Premie bankierów w Unii Europejskiej nie będą mogły przekraczać wysokości ich dwóch rocznych pensji – wynika z wstępnego porozumienia osiągniętego dzisiaj między oficjelami z Unii i eurodeputowanymi.

Negocjatorzy z Parlamentu Europejskiego i Cypru, który do końca miesiąca sprawuje prezydencję w Unii, wypracowali dzisiaj projekt porozumienia –potwierdziła Sharon Bowles, przewodnicząca komitetu ds. ekonomicznych i walutowych PE.

Według tych ustaleń premie bankierów powinny być ograniczone do poziomu stałego wynagrodzenia, chociaż za zgodą akcjonariuszy doroczny bonus może być większy. Jednak maksymalny pułap premii został wyznaczony do wysokości dwóch rocznych pensji bankiera.

Banki znalazły się pod szczególnym oglądem eurodeputowanych, którzy są zdecydowani do zlikwidowania tak dużej zmienności płac w ramach dążenia do transformacji banków w stronę firm użyteczności publicznej, a nie swoistych maszynek do robienia pieniędzy. Oburzenie opinii publicznej i rebelie akcjonariuszy wymogły już na niektórych bankach wprowadzenie limitów na wynagrodzenia.

Akcjonariusze amerykańskiego banku Citigroup odrzucili wcześniej w tym roku plan płac dla kierownictwa. Także były szef brytyjskiego banku Barclays, Robert Diamond, jeszcze przed dymisją z powodu skandalu związanego z Liborem, międzybankową londyńską stopą procentową, został zmuszony przez inwestorów do rezygnacji z części swojego całkowitego wynagrodzenia.

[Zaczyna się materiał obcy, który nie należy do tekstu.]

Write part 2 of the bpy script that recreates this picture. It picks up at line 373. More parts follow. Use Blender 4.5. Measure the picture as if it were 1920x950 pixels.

Każde ustalenia w sprawie premii będą częścią szerszego porozumienia, które obejmie także kwestie procedury głosowania nad tzw. leverage ratio, czyli stosunkiem między kapitałem akcyjnym spółki i jej zadłużeniem – powiedziała Sharon Bowles. Cypr musi jeszcze przekonsultować z rządami, czy akceptują porozumienie.